LA
NOCHE-BUENA
En la
noche más larga, más intensa y más negra del hemisferio norte, brilla la Luz de
la plenitud de los tiempos.
¿Acaso no es “lo nocturno” la
figura universal -en todas las culturas de la historia del Hombre y en el
inconsciente colectivo de todos los tiempos- de lo tenebroso, de lo sombrío, de lo lúgubre,
y hasta de lo malicioso y perverso?
Ciertamente, la noche es el
ícono de lo vaciado de sentido, de lo carente de luz, de lo desamparado de
rumbo. En la noche no se ve por dónde va el camino. En la noche todos los
colores se llaman a silencio y viran su belleza diurna al lapidario negro. En
la noche todo es inseguro. No sólo los otros, sino hasta la propia malicia
parece hallar en la noche su mejor aliado. La traición -como la de Judas- es
nocturna. La noche es soledad. La noche es tristeza. La noche es muerte, pues
nada de lo que vive, vive sin luz.
Y el cristianismo, no en un
rapto de pasión, sino con la serena constancia de dos mil años y varios más,
insiste sin verborragia: “la noche es buena”. Y no conforme con acercar dos
términos tan irreconciliables, arremete en su intrepidez, aguanta el fogonazo y
acuña la palabra más paradojal que el habla humana podía osar pronunciar; la
noche no sólo es buena: hay Nochebuena. Y esta es nuestra fiesta.
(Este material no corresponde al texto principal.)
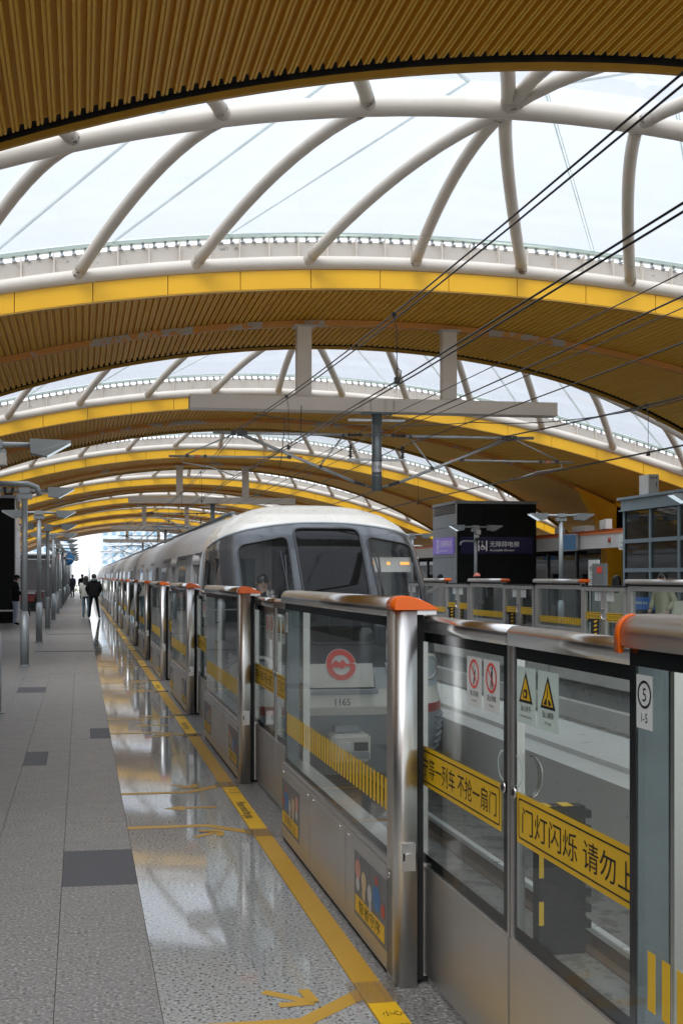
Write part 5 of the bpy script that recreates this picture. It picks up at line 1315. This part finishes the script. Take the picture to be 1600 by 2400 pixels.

Acá no media ningún malentendido: lo que esta religión pregona
es que la noche es buena en su sentido raso: hace bien. Ser débil: hace bien.
Ser frágil: hace bien. Andar a tientas: hace bien. Palpar la inseguridad: hace
bien. Mis límites: me hacen bien. Mis carencias me dignifican. Mis límites no
son muñones sino la plenitud de mi pequeñez. Y mientras la muy brillante
‘cultura de las luces’, en su desorientado vaivén, pendula del pesimismo al
exitismo, la noche, más profunda que el día, con sus ojos negros, me nombra con
amor por mi nombre más propio y me arropa con la opaca luz de mi verdad: eres
pura carencia, puro hondón; tu negrura es tu hermosura".
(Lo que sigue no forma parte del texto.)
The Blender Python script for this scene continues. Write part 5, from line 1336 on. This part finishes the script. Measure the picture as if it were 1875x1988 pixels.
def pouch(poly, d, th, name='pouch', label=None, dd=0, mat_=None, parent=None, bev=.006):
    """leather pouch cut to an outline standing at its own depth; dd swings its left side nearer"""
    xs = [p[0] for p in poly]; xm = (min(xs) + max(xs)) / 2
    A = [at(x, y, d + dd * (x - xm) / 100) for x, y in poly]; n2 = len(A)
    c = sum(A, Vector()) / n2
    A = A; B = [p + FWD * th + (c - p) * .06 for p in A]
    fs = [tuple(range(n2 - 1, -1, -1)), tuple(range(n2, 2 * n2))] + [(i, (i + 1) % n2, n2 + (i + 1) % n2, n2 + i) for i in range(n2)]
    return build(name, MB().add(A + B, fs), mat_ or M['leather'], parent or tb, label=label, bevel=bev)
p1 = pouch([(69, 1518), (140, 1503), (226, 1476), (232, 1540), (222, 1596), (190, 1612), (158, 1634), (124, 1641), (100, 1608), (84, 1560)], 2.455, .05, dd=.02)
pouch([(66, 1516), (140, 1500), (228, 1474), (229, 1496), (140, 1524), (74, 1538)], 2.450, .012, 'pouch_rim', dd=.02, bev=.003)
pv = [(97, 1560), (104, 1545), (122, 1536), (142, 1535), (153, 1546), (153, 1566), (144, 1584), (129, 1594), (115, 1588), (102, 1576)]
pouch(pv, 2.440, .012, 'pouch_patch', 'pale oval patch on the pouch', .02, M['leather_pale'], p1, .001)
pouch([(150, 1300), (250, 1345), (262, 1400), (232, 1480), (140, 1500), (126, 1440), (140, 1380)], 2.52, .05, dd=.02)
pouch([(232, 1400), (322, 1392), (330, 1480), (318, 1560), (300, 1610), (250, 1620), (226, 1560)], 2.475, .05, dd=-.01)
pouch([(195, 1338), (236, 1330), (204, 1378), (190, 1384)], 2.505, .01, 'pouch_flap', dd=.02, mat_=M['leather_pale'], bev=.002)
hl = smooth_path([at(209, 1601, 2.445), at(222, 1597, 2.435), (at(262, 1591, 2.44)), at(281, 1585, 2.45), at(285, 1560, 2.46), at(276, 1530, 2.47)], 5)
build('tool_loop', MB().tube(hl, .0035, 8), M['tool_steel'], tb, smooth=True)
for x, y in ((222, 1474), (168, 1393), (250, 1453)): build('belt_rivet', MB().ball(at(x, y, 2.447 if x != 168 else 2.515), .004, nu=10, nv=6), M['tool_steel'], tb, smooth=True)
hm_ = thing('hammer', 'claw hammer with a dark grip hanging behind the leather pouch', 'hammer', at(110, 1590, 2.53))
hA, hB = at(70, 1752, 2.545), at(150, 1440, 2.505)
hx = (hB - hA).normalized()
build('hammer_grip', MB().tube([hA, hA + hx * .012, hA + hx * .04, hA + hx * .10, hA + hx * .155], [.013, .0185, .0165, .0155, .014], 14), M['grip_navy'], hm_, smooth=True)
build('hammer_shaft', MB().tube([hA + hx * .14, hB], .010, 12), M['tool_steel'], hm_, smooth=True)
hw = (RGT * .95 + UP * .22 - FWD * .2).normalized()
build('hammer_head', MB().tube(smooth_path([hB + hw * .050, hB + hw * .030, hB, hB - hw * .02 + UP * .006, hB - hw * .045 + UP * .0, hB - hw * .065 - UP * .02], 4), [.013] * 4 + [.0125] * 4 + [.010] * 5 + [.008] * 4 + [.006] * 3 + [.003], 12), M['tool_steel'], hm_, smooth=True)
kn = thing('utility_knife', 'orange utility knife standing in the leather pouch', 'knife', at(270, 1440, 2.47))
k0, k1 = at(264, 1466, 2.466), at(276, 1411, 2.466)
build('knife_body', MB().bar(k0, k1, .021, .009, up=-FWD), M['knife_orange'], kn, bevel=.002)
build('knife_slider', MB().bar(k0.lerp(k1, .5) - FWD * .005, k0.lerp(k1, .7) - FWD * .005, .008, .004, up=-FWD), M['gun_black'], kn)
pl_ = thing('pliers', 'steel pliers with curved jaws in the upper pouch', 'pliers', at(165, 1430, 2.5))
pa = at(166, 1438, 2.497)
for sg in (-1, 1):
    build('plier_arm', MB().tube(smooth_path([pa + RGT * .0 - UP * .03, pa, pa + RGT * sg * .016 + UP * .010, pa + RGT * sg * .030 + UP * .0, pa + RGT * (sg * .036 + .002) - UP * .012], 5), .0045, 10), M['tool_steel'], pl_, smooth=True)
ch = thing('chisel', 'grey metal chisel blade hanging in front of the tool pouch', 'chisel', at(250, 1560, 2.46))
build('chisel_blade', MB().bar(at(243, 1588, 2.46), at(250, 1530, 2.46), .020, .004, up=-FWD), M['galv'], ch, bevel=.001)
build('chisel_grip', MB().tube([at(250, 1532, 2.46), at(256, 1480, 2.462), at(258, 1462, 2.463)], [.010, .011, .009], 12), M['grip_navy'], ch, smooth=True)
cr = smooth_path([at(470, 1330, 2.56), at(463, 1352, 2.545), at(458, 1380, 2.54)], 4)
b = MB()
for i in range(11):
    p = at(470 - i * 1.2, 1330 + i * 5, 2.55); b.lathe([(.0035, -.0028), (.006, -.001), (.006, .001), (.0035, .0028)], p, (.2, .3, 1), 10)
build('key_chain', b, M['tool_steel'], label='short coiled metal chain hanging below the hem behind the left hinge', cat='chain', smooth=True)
Nochebuena es la fiesta del no-ver, del no-saber. Fiesta de la
intemperie. Celebración de la fragilidad. Es la fiesta de un credo que se
empecina en anunciarle al mundo que la mansedumbre vale más que la violencia,
el silencio más que la elocuencia, el límite más que la destreza, la pequeñez
más que la grandeza. Es la fiesta de un credo empecinado en hacer apología de
la vulnerabilidad.
Por eso 24 de diciembre. Difícil era saber la fecha exacta del
censo mandado por el César. Pero la fecha es de una precisión irreemplazable:
es el solsticio de invierno. El día más corto del hemisferio norte. La noche
más larga, más intensa, más negra: esa es nuestra fiesta.
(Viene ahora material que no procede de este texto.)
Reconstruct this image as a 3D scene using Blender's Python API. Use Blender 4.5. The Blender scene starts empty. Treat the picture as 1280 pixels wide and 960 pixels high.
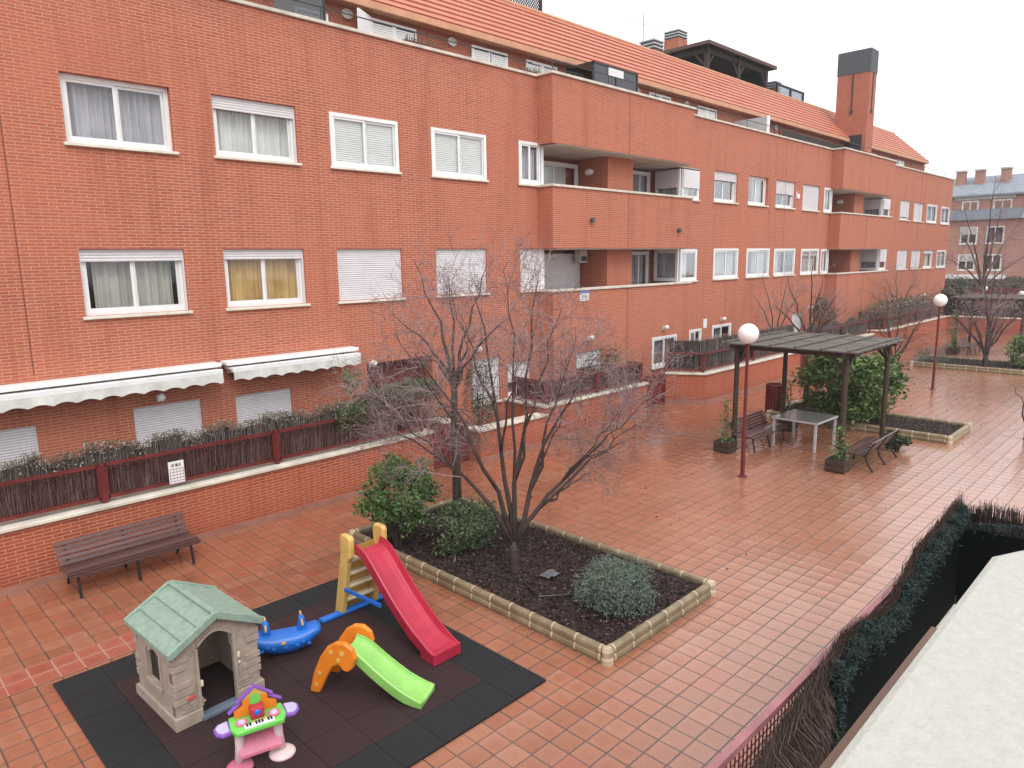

Por eso el pesebre y un parto a intemperie. Por eso un niño envuelto en debilidad. Por eso una virgen asustada y un José desconcertado. Por eso harapientos peregrinos que llegan a tientas y a ciegas sin saber ni a dónde están llegando. Sin alharaca. Sin lustre ni palabra.
Y en el silencio de la noche,
de la medianoche, con callada elocuencia, una estrella anuncia la buena noticia
que como un eco recorre la noche de todos los tiempos y se arremolina a la
puerta de todos los corazones de la historia: bienaventurados los vulnerables,
porque de ellos es el arte de amar. Y con más o menos conciencia, más o menos
fe, más o menos convicción, al dar las 12, es decir, cuando lo nocturno llega a
su ‘cenit’, a su punto más oscuro, todos levantamos nuestra copa y en secreta
complicidad celebramos la fiesta más ‘loca’ de la Historia de las
Civilizaciones: ¡feliz navidad!, ¡feliz de ti, que eres frágil!, ¡feliz en tu
carencia, pues sólo ella te abre a la Salvación! Creyente o incrédulo,
practicante o indiferente: tu necesidad te abre a lo salvífico; tu gemido
interior te ha hecho orante; tu noche te ha hecho bien.
Un Niño envuelto en pañales, con llanto de frío y hambre, nos bendice en la penumbra. Y su diminuto rostro moreno revela y oculta los rasgos de la aurora... ¡Feliz Nochebuena!"